Home and Some Other Place

Intuition Records, Germany

Further proof that the chromatic school of Jazz isn't yet dead, not that Andreas Altmann, Dave Douglas, or Emmanuel Vaughan-Lee would let it.

In fact, Ross's very lively quintet puts me in mind of a classic but highly underappreciated six-piece from the dear distant early 1990s featuring Douglas, Michael Jefry Stevens, Mark Feldman, and electric bassonist Mark Rabinowitz called the Mosaic Sextet.

Their one CD on the German label Konnex (1994) called Today, This Moment (which, if the music is immediate enough and if it is good enough, we can well be convinced is all that matters). In this case it was.

And Florian Ross's' five-piece, well-stocked with excellent musicians (Claus Stotter, brass; Matthias Erlewein, tenor; Ross, piano; Stephane Huchard, drums; Dietmar Fuhr, bass) and better ideas, has much the same drive and sense of purpose.

Calling out the essence of Bill Evans here ("Short Visit") or lifting the horns into overdrive with a tart chart and a snappy cantilevered melody there ("Dr. Gradus"), Herr Ross's fifteen tracks grow on me the same way Miles Smiles did.

Stotter's soft-edged open horn recalls Woody Shaw more than anyone else, though his solos whir through more impressionist areas ("Richard Called").

Tenorman Erlewein has one of those calmly exploring attitudes in comparison, however fast the tempo (say, for example "5 Freunde" with its offhand quote of Wayne Shorter's "Capricorn"). When Erlewein does a break, the band seems to diminuendo just a bit so they can hear him better. Weird but effective.

And then there's "Pretty Thing," a gentle piano riff flowering into a palimpsest for horns that I dare you to not smile when you hear.

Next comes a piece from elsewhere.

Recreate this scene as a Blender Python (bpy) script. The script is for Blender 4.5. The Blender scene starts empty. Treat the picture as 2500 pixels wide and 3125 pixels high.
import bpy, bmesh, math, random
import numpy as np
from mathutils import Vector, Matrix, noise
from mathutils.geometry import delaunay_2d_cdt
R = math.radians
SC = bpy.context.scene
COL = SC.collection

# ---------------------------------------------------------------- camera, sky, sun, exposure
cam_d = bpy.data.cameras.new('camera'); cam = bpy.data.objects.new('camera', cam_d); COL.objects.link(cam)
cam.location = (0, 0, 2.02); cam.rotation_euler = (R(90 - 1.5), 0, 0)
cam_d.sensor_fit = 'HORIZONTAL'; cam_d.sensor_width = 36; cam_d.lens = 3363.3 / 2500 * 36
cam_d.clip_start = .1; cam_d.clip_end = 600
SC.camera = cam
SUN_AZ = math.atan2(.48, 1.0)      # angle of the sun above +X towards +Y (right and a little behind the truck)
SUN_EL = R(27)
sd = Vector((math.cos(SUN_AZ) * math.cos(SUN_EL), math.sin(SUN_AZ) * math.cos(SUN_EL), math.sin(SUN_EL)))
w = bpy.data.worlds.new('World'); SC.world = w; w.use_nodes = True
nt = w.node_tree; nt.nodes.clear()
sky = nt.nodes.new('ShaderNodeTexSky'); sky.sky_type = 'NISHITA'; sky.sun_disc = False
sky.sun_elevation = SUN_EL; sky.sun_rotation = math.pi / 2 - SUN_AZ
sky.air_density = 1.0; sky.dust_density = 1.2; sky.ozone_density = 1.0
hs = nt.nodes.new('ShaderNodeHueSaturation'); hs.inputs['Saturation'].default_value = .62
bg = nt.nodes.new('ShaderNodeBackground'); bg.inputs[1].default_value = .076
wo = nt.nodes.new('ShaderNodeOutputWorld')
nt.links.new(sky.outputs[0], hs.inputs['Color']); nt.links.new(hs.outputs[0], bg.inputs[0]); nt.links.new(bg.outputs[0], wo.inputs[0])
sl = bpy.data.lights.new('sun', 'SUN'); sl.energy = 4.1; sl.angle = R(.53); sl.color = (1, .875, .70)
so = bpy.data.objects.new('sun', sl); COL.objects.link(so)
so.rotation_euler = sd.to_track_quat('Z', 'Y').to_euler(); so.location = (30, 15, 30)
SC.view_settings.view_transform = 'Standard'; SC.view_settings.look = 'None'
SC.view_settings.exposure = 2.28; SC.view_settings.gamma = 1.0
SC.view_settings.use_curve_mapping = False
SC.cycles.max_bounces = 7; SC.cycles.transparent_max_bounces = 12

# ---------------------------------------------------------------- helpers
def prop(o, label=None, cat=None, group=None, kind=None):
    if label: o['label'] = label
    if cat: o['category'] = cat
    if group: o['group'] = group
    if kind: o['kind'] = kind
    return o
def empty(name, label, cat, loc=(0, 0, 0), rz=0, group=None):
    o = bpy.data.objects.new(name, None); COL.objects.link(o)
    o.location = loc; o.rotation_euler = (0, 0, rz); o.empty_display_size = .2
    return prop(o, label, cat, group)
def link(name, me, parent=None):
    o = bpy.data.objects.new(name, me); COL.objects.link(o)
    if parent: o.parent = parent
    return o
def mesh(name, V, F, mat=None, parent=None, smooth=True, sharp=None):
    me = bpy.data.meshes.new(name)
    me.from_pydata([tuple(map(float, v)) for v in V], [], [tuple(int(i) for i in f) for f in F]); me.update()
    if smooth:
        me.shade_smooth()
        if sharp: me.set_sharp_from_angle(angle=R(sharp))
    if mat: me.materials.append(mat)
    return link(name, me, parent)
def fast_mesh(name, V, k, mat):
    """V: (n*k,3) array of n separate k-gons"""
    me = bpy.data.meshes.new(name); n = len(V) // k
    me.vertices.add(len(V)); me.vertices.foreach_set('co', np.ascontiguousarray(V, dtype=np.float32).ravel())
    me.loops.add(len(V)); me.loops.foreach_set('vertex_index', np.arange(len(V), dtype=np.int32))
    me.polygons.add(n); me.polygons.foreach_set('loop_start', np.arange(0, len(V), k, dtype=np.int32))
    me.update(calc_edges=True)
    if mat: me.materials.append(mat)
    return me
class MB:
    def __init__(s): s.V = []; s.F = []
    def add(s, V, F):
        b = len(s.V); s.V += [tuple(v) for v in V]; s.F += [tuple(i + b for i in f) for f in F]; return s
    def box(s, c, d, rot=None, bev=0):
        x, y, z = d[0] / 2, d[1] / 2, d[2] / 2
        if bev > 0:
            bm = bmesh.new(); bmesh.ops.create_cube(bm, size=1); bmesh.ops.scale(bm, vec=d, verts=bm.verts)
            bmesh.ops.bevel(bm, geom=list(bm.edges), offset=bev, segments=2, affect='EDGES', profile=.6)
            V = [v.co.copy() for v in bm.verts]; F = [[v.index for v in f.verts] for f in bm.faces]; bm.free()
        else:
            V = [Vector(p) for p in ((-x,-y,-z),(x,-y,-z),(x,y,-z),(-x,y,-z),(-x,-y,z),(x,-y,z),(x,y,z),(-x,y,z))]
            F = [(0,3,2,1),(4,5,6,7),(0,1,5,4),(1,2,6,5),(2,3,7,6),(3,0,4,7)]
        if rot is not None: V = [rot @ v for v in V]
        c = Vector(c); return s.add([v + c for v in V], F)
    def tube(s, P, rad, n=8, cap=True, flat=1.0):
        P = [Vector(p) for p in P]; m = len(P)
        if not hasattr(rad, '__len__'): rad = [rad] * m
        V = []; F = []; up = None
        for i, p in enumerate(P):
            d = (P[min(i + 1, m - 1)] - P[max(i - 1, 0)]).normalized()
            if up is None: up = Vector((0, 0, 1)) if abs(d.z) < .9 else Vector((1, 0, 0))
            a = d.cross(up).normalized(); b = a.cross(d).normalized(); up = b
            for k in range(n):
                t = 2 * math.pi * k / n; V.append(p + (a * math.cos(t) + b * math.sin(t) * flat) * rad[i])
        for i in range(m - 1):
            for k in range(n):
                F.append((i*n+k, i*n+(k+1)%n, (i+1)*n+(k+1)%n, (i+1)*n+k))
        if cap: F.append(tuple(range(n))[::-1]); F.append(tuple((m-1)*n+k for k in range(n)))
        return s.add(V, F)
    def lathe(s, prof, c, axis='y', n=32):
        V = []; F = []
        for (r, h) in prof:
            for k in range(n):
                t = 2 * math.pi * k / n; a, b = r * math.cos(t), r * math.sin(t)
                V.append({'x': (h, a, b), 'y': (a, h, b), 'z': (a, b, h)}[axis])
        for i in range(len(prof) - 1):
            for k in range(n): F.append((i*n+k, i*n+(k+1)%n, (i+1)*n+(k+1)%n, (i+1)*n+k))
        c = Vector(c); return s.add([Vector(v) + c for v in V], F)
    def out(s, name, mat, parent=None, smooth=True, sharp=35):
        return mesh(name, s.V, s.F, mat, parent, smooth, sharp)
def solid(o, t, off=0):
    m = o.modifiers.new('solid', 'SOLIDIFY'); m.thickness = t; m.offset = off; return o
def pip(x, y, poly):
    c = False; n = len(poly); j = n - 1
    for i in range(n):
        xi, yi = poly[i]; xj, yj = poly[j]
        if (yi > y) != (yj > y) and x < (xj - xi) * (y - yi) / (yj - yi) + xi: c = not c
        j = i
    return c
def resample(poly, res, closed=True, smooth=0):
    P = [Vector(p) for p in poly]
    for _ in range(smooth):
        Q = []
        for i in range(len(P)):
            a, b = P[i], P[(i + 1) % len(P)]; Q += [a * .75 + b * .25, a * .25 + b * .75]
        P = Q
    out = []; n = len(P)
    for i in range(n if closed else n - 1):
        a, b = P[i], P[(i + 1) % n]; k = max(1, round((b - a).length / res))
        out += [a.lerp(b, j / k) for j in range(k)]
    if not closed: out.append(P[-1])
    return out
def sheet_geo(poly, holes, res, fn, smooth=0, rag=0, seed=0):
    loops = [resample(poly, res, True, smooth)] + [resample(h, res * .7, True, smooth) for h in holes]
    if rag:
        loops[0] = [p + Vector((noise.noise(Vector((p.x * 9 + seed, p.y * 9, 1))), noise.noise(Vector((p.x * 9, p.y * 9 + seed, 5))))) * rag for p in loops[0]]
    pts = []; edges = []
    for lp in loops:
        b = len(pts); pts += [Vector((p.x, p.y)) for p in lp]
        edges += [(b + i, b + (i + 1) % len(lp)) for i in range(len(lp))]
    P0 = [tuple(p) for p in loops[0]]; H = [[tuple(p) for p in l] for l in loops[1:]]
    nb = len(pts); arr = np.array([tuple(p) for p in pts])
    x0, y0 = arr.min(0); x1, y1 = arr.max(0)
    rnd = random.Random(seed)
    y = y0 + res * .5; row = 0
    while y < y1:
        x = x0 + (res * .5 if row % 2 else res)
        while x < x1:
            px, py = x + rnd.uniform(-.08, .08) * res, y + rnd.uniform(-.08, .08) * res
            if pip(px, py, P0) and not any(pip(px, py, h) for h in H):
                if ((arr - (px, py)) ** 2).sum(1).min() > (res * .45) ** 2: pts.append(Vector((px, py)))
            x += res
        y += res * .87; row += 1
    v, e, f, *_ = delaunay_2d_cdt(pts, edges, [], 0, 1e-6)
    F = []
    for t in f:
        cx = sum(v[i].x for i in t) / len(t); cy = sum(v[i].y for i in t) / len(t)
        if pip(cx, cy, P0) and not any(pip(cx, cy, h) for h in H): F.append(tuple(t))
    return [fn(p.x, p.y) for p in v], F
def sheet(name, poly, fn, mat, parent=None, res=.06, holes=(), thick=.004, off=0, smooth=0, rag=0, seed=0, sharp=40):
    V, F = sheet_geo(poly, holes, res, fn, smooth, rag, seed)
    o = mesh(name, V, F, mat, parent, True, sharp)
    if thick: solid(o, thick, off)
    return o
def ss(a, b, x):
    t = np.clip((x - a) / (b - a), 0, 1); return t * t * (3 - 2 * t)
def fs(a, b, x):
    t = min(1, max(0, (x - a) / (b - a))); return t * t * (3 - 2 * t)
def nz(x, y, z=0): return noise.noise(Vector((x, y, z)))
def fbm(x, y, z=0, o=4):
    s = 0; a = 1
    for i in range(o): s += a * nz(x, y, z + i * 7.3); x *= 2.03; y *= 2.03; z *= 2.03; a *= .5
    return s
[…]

Lots more follows. Throughout, Ross directs traffic and spars with Huchard's articulate tubs. The drummer's almost rocklike approach easily livens the already silly quacky melody to "Platypus." A certain swingy pop to Fuhr's bass line puts the tune over. This one's a funky platypus in a manner not too different from the favor Herbie Hancock did for the "Chameleon."

The chromatic school, now that ECM has largely moved into eclecticism, hasn't the influence it once did, but I suggest you return (as I have done, repeatedly) to "Pretty Thing Postlude" or just about any other piece here, and you will believe.